Driverless Cars Will be a Social Rather Than Technological Revolution

Driverless cars are nothing short of a revolution – not a technological revolution, but a social one, that will determine how fast we can accept, adapt and trust these new systems to change our lives.  

 

 

Driverless cars may be borne out of science fiction, but they are fast becoming realities on tomorrow's roadways. The transition from driver to robot is nothing short of a revolution. Not a technological revolution, but a social one, that will determine how fast we can accept, adapt and trust these new systems to change how and where we live, work, play and interact with each other. 

 

Japan's auto giant Nissan unveils the new robotic vehicle 'Pivo 2', equippeec with in-wheel electric motors to drive all wheels independently and to pivot its cabin at the company's headquarters in Tokyo. (Photo: YOSHIKAZU TSUNO/AFP/Getty Images)

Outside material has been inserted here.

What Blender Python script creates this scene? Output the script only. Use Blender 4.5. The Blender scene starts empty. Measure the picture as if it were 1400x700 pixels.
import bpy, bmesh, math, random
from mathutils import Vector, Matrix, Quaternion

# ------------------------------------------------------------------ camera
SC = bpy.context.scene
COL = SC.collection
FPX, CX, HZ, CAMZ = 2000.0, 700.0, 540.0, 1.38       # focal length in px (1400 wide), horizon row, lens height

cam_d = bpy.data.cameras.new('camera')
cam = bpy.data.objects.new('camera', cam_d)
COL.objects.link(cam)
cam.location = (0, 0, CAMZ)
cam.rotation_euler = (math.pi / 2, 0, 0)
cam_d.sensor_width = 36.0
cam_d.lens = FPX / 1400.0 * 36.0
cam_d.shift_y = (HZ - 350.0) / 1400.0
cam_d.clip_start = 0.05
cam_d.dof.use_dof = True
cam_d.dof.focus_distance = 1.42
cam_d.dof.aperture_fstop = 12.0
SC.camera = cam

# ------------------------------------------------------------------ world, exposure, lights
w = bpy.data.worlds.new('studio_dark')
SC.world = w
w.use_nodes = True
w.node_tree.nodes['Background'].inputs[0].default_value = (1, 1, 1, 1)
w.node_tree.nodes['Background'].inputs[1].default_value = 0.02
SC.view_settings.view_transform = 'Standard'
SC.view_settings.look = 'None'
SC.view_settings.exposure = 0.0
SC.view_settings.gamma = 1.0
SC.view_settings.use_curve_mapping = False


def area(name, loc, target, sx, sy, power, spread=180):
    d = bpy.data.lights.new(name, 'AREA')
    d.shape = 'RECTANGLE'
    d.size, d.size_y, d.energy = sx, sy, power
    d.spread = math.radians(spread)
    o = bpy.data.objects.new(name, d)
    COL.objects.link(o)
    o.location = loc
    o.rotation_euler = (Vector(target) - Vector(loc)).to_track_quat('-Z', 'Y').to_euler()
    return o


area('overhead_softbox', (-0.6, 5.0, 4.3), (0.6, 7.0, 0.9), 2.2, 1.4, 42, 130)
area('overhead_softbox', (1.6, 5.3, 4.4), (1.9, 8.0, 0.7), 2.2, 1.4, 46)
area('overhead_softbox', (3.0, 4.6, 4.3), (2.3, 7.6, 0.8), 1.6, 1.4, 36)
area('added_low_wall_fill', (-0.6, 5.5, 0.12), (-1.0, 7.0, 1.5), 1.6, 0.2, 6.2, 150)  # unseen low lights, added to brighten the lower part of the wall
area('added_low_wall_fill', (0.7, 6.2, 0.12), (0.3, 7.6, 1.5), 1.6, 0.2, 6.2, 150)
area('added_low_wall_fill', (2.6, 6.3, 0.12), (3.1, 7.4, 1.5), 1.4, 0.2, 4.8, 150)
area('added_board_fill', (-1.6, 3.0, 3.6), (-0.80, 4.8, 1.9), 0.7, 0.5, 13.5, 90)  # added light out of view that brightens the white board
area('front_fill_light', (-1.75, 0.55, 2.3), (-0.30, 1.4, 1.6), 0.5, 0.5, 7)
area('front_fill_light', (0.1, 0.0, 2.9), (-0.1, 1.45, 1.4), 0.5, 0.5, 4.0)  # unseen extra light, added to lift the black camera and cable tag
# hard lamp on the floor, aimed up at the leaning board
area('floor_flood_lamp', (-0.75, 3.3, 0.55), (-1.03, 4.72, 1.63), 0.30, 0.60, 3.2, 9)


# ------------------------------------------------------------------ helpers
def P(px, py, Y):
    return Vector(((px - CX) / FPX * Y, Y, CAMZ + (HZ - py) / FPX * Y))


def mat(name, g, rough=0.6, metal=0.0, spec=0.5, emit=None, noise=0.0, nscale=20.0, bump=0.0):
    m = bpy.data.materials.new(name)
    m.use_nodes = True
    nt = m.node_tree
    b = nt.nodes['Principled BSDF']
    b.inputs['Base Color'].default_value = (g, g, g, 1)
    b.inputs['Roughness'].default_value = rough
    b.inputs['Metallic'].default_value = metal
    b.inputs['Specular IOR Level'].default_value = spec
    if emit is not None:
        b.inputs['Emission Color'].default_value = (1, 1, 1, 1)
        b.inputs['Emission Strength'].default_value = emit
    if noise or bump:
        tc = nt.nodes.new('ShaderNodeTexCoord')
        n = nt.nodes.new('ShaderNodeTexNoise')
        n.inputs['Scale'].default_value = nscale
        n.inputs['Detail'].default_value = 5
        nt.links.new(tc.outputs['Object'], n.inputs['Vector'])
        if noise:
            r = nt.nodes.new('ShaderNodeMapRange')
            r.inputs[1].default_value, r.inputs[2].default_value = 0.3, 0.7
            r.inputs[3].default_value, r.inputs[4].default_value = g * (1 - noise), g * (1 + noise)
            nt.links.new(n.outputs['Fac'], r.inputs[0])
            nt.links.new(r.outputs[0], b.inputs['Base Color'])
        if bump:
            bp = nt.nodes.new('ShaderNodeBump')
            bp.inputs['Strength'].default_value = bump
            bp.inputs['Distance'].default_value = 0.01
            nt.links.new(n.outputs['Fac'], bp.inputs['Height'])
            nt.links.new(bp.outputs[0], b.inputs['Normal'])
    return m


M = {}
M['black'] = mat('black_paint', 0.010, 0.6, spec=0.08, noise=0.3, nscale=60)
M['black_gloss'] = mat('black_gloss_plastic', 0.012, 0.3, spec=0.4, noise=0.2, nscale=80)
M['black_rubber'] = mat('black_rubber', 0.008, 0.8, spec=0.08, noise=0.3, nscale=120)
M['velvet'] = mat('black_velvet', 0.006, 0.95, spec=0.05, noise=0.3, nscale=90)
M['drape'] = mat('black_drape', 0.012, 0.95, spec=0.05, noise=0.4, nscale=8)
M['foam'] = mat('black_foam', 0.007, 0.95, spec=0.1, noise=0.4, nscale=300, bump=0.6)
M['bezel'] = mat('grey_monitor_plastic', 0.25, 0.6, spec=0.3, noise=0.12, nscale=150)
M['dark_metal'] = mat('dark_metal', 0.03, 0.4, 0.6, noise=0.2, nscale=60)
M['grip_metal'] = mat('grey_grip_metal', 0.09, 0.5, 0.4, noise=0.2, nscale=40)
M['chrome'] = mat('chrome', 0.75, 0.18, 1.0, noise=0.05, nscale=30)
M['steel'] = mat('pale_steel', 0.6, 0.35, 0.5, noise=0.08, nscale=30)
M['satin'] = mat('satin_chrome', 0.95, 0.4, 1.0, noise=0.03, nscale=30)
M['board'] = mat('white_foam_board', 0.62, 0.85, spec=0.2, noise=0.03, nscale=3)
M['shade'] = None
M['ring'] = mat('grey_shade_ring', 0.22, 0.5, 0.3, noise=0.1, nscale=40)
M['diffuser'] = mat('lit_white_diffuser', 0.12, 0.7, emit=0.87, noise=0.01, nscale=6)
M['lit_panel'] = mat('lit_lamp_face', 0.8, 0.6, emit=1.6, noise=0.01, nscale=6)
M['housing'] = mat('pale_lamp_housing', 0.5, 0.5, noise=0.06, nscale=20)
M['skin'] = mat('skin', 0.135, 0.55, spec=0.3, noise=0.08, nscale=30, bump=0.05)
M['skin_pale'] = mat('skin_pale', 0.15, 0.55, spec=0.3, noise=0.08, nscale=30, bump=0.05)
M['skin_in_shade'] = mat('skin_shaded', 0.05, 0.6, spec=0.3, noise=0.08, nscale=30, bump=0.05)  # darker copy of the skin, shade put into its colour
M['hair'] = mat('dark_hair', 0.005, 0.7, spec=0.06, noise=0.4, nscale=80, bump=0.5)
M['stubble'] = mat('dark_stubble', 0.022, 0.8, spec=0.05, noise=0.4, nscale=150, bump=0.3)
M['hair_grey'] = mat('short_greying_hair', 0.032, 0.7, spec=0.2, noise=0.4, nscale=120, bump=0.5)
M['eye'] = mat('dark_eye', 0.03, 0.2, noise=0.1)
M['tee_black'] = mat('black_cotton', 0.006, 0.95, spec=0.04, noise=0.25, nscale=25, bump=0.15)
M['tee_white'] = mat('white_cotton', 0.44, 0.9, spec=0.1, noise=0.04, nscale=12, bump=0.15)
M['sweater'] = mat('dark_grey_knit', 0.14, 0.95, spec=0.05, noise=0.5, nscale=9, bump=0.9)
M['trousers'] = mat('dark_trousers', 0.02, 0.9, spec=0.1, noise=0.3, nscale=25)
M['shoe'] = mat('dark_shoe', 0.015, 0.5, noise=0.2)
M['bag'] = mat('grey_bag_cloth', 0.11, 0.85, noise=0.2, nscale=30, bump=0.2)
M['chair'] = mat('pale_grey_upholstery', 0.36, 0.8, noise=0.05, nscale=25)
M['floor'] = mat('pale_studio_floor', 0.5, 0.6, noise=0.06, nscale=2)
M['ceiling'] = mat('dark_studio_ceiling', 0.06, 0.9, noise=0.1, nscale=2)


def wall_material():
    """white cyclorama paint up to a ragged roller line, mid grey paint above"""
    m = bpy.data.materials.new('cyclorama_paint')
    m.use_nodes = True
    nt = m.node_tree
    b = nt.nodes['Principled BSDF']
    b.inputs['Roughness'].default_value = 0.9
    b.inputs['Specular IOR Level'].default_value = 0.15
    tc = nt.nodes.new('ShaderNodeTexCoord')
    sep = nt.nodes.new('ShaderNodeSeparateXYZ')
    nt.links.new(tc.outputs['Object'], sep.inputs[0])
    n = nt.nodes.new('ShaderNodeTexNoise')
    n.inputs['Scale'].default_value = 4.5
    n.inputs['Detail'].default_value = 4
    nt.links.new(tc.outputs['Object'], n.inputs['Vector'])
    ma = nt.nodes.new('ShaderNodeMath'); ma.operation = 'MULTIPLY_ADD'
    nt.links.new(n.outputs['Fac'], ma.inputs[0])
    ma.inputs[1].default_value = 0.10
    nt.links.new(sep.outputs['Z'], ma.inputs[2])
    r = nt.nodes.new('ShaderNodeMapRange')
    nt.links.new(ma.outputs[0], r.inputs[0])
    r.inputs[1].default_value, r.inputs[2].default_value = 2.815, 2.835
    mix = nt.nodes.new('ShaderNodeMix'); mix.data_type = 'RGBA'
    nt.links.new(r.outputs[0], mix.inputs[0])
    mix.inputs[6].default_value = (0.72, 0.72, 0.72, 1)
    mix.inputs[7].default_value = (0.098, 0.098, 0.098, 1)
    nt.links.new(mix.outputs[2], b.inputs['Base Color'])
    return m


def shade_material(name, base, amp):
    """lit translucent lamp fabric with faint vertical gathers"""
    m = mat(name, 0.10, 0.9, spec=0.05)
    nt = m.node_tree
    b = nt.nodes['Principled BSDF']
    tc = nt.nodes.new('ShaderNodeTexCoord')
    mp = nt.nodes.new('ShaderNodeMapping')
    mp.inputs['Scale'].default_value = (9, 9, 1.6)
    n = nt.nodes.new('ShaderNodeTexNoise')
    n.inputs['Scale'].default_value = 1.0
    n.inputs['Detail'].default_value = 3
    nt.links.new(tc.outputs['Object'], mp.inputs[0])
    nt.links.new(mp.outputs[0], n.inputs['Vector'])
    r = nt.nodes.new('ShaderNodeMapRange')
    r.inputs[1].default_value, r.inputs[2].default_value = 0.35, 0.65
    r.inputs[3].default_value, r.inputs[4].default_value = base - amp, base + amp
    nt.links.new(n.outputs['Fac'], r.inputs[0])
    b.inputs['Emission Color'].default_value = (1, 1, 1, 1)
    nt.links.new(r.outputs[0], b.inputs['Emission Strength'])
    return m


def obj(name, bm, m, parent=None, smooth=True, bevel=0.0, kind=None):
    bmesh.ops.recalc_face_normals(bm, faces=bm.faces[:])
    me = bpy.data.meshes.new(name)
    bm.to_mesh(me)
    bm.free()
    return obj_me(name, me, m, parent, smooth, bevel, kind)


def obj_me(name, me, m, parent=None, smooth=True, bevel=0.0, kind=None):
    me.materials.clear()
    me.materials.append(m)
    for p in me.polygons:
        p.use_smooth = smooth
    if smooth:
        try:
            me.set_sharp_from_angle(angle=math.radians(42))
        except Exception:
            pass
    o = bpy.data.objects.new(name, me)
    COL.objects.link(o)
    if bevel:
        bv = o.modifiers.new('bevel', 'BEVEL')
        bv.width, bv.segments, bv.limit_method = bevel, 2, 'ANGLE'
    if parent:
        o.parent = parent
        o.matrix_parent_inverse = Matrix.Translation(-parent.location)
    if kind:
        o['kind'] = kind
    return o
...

If you’ve sat in a new vehicle over the last decade, odds are that you’ve come into contact with a computer that assists in the act of driving. That assistance might have been as simple as a beep from the console that tells you when you’re about to back up into a light pole -- a mundane, accessory, maybe slightly annoying tool, not what anybody would put under the banner of science fiction. But that little beep is a harbinger for a coming revolution that will change the design of our cities and neighborhoods, our fundamental relationship with technology, and the way we work and live.